»»

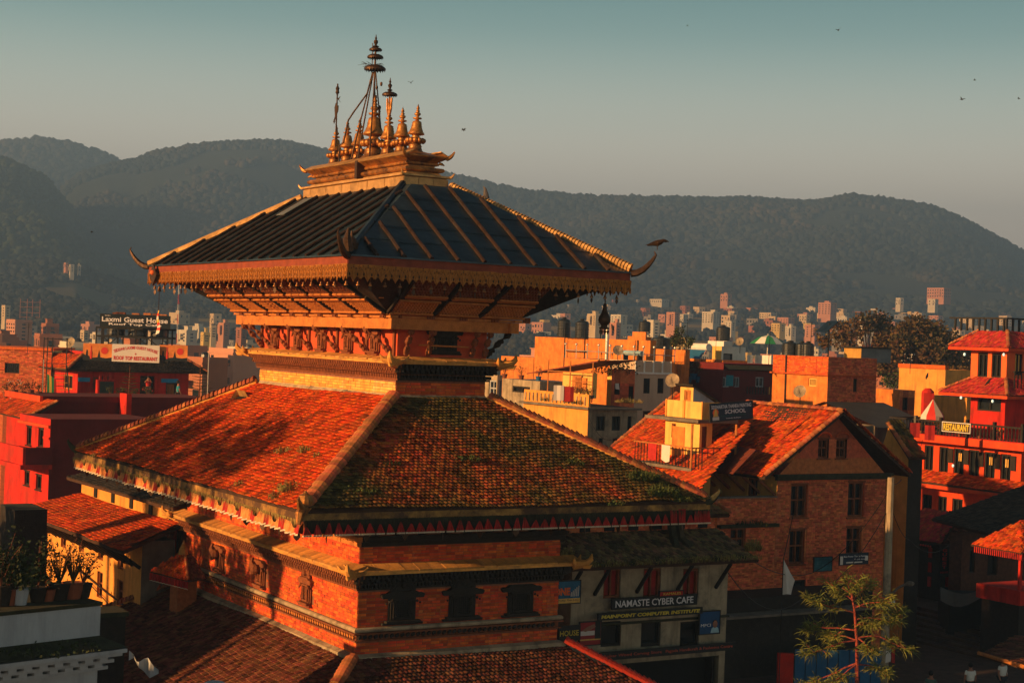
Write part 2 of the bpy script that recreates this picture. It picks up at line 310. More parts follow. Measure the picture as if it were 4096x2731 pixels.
# ---------------------------------------------------------------- tiles and bricks
def tile_geo(w, h, th=.035, lift=.03):
    """one flat clay tile: low back edge, raised and slightly arched lip; local x across, y up the slope, z out"""
    v = [(-w/2, 0, lift), (0, 0, lift+.014), (w/2, 0, lift), (-w/2, h, .004), (0, h, .012), (w/2, h, .004), (-w/2, 0, lift-th), (w/2, 0, lift-th), (-w*.36, -h*.09, lift-.002), (w*.36, -h*.09, lift-.002)]
    f = [(8, 1, 4, 3, 0), (9, 2, 5, 4, 1), (8, 9, 1), (0, 6, 8), (6, 7, 9, 8), (2, 9, 7), (0, 3, 6), (2, 7, 5)]
    return v, f
def tile_field(parent, e0, e1, t1, t0, w, h, m, nparts=0, name='tile', jitter=1., keep=None, sag=.0, lift=.03, bed=BED):
    """tiles on the sloping quad e0-e1 (eave) t0-t1 (top); the nparts nearest become objects"""
    e0, e1, t0, t1 = map(Vector, (e0, e1, t0, t1)); ux = (e1-e0).normalized(); q = (t0-e0); q = q-ux*q.dot(ux); Ls = q.length; uy = q.normalized(); un = ux.cross(uy)
    if un.z < 0: e0, e1, t0, t1 = e1, e0, t1, t0; ux = (e1-e0).normalized(); q = (t0-e0); q = q-ux*q.dot(ux); Ls = q.length; uy = q.normalized(); un = ux.cross(uy)
    t1 = t1-un*(t1-e0).dot(un)
    rows = int(Ls/h); mb = MB(); pl = []; gv, gf = tile_geo(w*.90, h*1.42, lift=lift)
    x_t0 = (t0-e0).dot(ux); x_t1 = (t1-e0).dot(ux); x_e1 = (e1-e0).dot(ux)
    ph = [random.uniform(0, 6) for _ in range(6)]
    for i in range(rows):
        s = i/rows; xa = x_t0*s; xb = x_e1+(x_t1-x_e1)*s; n = int((xb-xa)/w); off = (w*.5 if i % 2 else 0)
        y0 = Ls*s
        k0 = math.ceil((xa+w*.4-off)/w); k1 = math.floor((xb-w*.4-off)/w)
        for k in range(k0, k1+1):
            x = k*w+off
            if keep and not keep(x, y0): continue
            wob = .35*h*math.sin(x*.7+ph[0]+y0*.2)*jitter*.5+.12*h*math.sin(x*2.9+ph[1])*jitter
            yy = y0+wob+random.uniform(-.08, .08)*h*jitter
            if yy < -.05: yy = -.05
            pl.append((x+random.uniform(-.06, .06)*w*jitter, yy, random.uniform(-.1, .1)*jitter, random.uniform(0, .018)*jitter+sag*math.sin(x*.45+ph[2])*math.sin(y0*.6+ph[3]), random.uniform(-.06, .06)*jitter))
    def T(p):
        x, y, a, zo, ti = p; ca, sa = math.cos(a), math.sin(a); rx = ux*ca+uy*sa; ry = uy*ca-ux*sa; nn = un+rx*ti
        return e0+ux*x+uy*y+un*(zo+.02), rx, ry, nn
    parts = []
    if nparts:
        nparts = min(nparts, len(pl)); me = MB(); me.add(gv, gf); me = me.data('tile', m)
        for p in pl[:nparts]:
            o, rx, ry, nn = T(p)
            parts.append(link(name, me, parent, M=Matrix(((rx.x, ry.x, nn.x, o.x), (rx.y, ry.y, nn.y, o.y), (rx.z, ry.z, nn.z, o.z), (0, 0, 0, 1)))))
    for p in pl[nparts:]:
        o, rx, ry, nn = T(p); mb.add([o+rx*a+ry*b+nn*c for a, b, c in gv], gf)
    if mb.v: mb.build('roof_tiles', m, parent, kind='stuff')
    if bed: 
        b = MB(); lo = un*-.12; b.obox; b.add([e0, e1, t1, t0, e0+lo, e1+lo, t1+lo, t0+lo], [(0, 1, 2, 3), (7, 6, 5, 4), (0, 4, 5, 1), (1, 5, 6, 2), (2, 6, 7, 3), (3, 7, 4, 0)]); b.build('roof_slab', bed, parent)
    return parts
def ridge_caps(parent, p0, p1, r, step, m, name='ridge_tile', up=Vector((0, 0, 1)), n=7, maxn=200):
    """overlapping half-round ridge tiles from p0 down to p1"""
    p0, p1 = Vector(p0), Vector(p1); d = p1-p0; Lh = d.length; d.normalize(); sx = d.cross(up).normalized(); un = sx.cross(d)
    mb = MB(); h = step*1.25; vs = []
    for k, (yy, rr, zz) in enumerate(((0, r*.86, -.005), (h, r*1.1, .02))):
        for j in range(n): a = math.pi*j/(n-1); vs.append((math.cos(a)*rr, yy, math.sin(a)*rr*.8+zz))
        for j in range(n): a = math.pi*j/(n-1); vs.append((math.cos(a)*rr*.8, yy, math.sin(a)*rr*.6+zz))
    fs = []
    for j in range(n-1): fs += [(j, j+1, 2*n+j+1, 2*n+j), (n+j, 3*n+j, 3*n+j+1, n+j+1), (2*n+j, 2*n+j+1, 3*n+j+1, 3*n+j)]
    mb.add(vs, fs); me = mb.data(name, m); cnt = int(Lh/step)
    for i in range(cnt):
        o = p0+d*(i*step); a = random.uniform(-.12, .12); rx = sx*math.cos(a)+un*math.sin(a)*.5; 
        sc = random.uniform(.92, 1.08); M = Matrix(((rx.x*sc, d.x, un.x*sc, o.x), (rx.y*sc, d.y, un.y*sc, o.y), (rx.z*sc, d.z, un.z*sc, o.z), (0, 0, 0, 1)))
        link(name, me, parent, M=M)
_bm = {}
def bricks(parent, face, off, u0, u1, z0, z1, holes, m, bw=.26, bh=.082, nparts=0, near='u0', sgn=-1, prob=1.):
    """courses of bricks standing proud of a wall face; off = plane coordinate, sgn = outward direction"""
    pl = []; j = 0; z = z0
    while z+bh*.6 < z1:
        hh = min(bh, z1-z)-.012; u = u0-(bw*.5 if j % 2 else 0)+random.uniform(-.02, .02)
        while u < u1:
            w = bw*random.choice((1, 1, 1, .5)); a, b = max(u, u0), min(u+w-.012, u1)
            if b-a > .05 and random.random() < prob and not any(b > h[0] and a < h[2] and z+hh > h[1] and z < h[3] for h in holes): pl.append((a, b, z, z+hh))
            u += w
        z += bh; j += 1
    if near == 'u0': pl.sort(key=lambda p: p[0])
    elif near == 'u1': pl.sort(key=lambda p: -p[0])
    ct = pl[:nparts]; rest = pl[nparts:]
    key = (face, sgn, m.name)
    for a, b, c, d in ct:
        k2 = (*key, round(b-a, 2), round(d-c, 2))
        if k2 not in _bm:
            mb = MB(); t = .012
            if face == 'R': mb.box(0, 0, 0, b-a, sgn*t, d-c)
            else: mb.box(0, 0, 0, sgn*t, b-a, d-c)
            _bm[k2] = mb.data('brick', m)
        n = off+sgn*random.uniform(-.004, .006)
        link('brick', _bm[k2], parent, (a, n, c) if face == 'R' else (n, a, c))
    mb = MB()
    for a, b, c, d in rest:
        t = off+sgn*random.uniform(.006, .02)
        if face == 'R': mb.box(a, off-sgn*.005, c, b, t, d)
        else: mb.box(off-sgn*.005, a, c, t, b, d)
    if mb.v: mb.build('brickwork', m, parent, kind='stuff')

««

▶ TASK GOAL: Return the listing above word for word, with the pictures removed.

▶ EXERCISE RESULT:
Write part 2 of the bpy script that recreates this picture. It picks up at line 310. More parts follow. Measure the picture as if it were 4096x2731 pixels.
# ---------------------------------------------------------------- tiles and bricks
def tile_geo(w, h, th=.035, lift=.03):
    """one flat clay tile: low back edge, raised and slightly arched lip; local x across, y up the slope, z out"""
    v = [(-w/2, 0, lift), (0, 0, lift+.014), (w/2, 0, lift), (-w/2, h, .004), (0, h, .012), (w/2, h, .004), (-w/2, 0, lift-th), (w/2, 0, lift-th), (-w*.36, -h*.09, lift-.002), (w*.36, -h*.09, lift-.002)]
    f = [(8, 1, 4, 3, 0), (9, 2, 5, 4, 1), (8, 9, 1), (0, 6, 8), (6, 7, 9, 8), (2, 9, 7), (0, 3, 6), (2, 7, 5)]
    return v, f
def tile_field(parent, e0, e1, t1, t0, w, h, m, nparts=0, name='tile', jitter=1., keep=None, sag=.0, lift=.03, bed=BED):
    """tiles on the sloping quad e0-e1 (eave) t0-t1 (top); the nparts nearest become objects"""
    e0, e1, t0, t1 = map(Vector, (e0, e1, t0, t1)); ux = (e1-e0).normalized(); q = (t0-e0); q = q-ux*q.dot(ux); Ls = q.length; uy = q.normalized(); un = ux.cross(uy)
    if un.z < 0: e0, e1, t0, t1 = e1, e0, t1, t0; ux = (e1-e0).normalized(); q = (t0-e0); q = q-ux*q.dot(ux); Ls = q.length; uy = q.normalized(); un = ux.cross(uy)
    t1 = t1-un*(t1-e0).dot(un)
    rows = int(Ls/h); mb = MB(); pl = []; gv, gf = tile_geo(w*.90, h*1.42, lift=lift)
    x_t0 = (t0-e0).dot(ux); x_t1 = (t1-e0).dot(ux); x_e1 = (e1-e0).dot(ux)
    ph = [random.uniform(0, 6) for _ in range(6)]
    for i in range(rows):
        s = i/rows; xa = x_t0*s; xb = x_e1+(x_t1-x_e1)*s; n = int((xb-xa)/w); off = (w*.5 if i % 2 else 0)
        y0 = Ls*s
        k0 = math.ceil((xa+w*.4-off)/w); k1 = math.floor((xb-w*.4-off)/w)
        for k in range(k0, k1+1):
            x = k*w+off
            if keep and not keep(x, y0): continue
            wob = .35*h*math.sin(x*.7+ph[0]+y0*.2)*jitter*.5+.12*h*math.sin(x*2.9+ph[1])*jitter
            yy = y0+wob+random.uniform(-.08, .08)*h*jitter
            if yy < -.05: yy = -.05
            pl.append((x+random.uniform(-.06, .06)*w*jitter, yy, random.uniform(-.1, .1)*jitter, random.uniform(0, .018)*jitter+sag*math.sin(x*.45+ph[2])*math.sin(y0*.6+ph[3]), random.uniform(-.06, .06)*jitter))
    def T(p):
        x, y, a, zo, ti = p; ca, sa = math.cos(a), math.sin(a); rx = ux*ca+uy*sa; ry = uy*ca-ux*sa; nn = un+rx*ti
        return e0+ux*x+uy*y+un*(zo+.02), rx, ry, nn
    parts = []
    if nparts:
        nparts = min(nparts, len(pl)); me = MB(); me.add(gv, gf); me = me.data('tile', m)
        for p in pl[:nparts]:
            o, rx, ry, nn = T(p)
            parts.append(link(name, me, parent, M=Matrix(((rx.x, ry.x, nn.x, o.x), (rx.y, ry.y, nn.y, o.y), (rx.z, ry.z, nn.z, o.z), (0, 0, 0, 1)))))
    for p in pl[nparts:]:
        o, rx, ry, nn = T(p); mb.add([o+rx*a+ry*b+nn*c for a, b, c in gv], gf)
    if mb.v: mb.build('roof_tiles', m, parent, kind='stuff')
    if bed: 
        b = MB(); lo = un*-.12; b.obox; b.add([e0, e1, t1, t0, e0+lo, e1+lo, t1+lo, t0+lo], [(0, 1, 2, 3), (7, 6, 5, 4), (0, 4, 5, 1), (1, 5, 6, 2), (2, 6, 7, 3), (3, 7, 4, 0)]); b.build('roof_slab', bed, parent)
    return parts
def ridge_caps(parent, p0, p1, r, step, m, name='ridge_tile', up=Vector((0, 0, 1)), n=7, maxn=200):
    """overlapping half-round ridge tiles from p0 down to p1"""
    p0, p1 = Vector(p0), Vector(p1); d = p1-p0; Lh = d.length; d.normalize(); sx = d.cross(up).normalized(); un = sx.cross(d)
    mb = MB(); h = step*1.25; vs = []
    for k, (yy, rr, zz) in enumerate(((0, r*.86, -.005), (h, r*1.1, .02))):
        for j in range(n): a = math.pi*j/(n-1); vs.append((math.cos(a)*rr, yy, math.sin(a)*rr*.8+zz))
        for j in range(n): a = math.pi*j/(n-1); vs.append((math.cos(a)*rr*.8, yy, math.sin(a)*rr*.6+zz))
    fs = []
    for j in range(n-1): fs += [(j, j+1, 2*n+j+1, 2*n+j), (n+j, 3*n+j, 3*n+j+1, n+j+1), (2*n+j, 2*n+j+1, 3*n+j+1, 3*n+j)]
    mb.add(vs, fs); me = mb.data(name, m); cnt = int(Lh/step)
    for i in range(cnt):
        o = p0+d*(i*step); a = random.uniform(-.12, .12); rx = sx*math.cos(a)+un*math.sin(a)*.5; 
        sc = random.uniform(.92, 1.08); M = Matrix(((rx.x*sc, d.x, un.x*sc, o.x), (rx.y*sc, d.y, un.y*sc, o.y), (rx.z*sc, d.z, un.z*sc, o.z), (0, 0, 0, 1)))
        link(name, me, parent, M=M)
_bm = {}
def bricks(parent, face, off, u0, u1, z0, z1, holes, m, bw=.26, bh=.082, nparts=0, near='u0', sgn=-1, prob=1.):
    """courses of bricks standing proud of a wall face; off = plane coordinate, sgn = outward direction"""
    pl = []; j = 0; z = z0
    while z+bh*.6 < z1:
        hh = min(bh, z1-z)-.012; u = u0-(bw*.5 if j % 2 else 0)+random.uniform(-.02, .02)
        while u < u1:
            w = bw*random.choice((1, 1, 1, .5)); a, b = max(u, u0), min(u+w-.012, u1)
            if b-a > .05 and random.random() < prob and not any(b > h[0] and a < h[2] and z+hh > h[1] and z < h[3] for h in holes): pl.append((a, b, z, z+hh))
            u += w
        z += bh; j += 1
    if near == 'u0': pl.sort(key=lambda p: p[0])
    elif near == 'u1': pl.sort(key=lambda p: -p[0])
    ct = pl[:nparts]; rest = pl[nparts:]
    key = (face, sgn, m.name)
    for a, b, c, d in ct:
        k2 = (*key, round(b-a, 2), round(d-c, 2))
        if k2 not in _bm:
            mb = MB(); t = .012
            if face == 'R': mb.box(0, 0, 0, b-a, sgn*t, d-c)
            else: mb.box(0, 0, 0, sgn*t, b-a, d-c)
            _bm[k2] = mb.data('brick', m)
        n = off+sgn*random.uniform(-.004, .006)
        link('brick', _bm[k2], parent, (a, n, c) if face == 'R' else (n, a, c))
    mb = MB()
    for a, b, c, d in rest:
        t = off+sgn*random.uniform(.006, .02)
        if face == 'R': mb.box(a, off-sgn*.005, c, b, t, d)
        else: mb.box(off-sgn*.005, a, c, t, b, d)
    if mb.v: mb.build('brickwork', m, parent, kind='stuff')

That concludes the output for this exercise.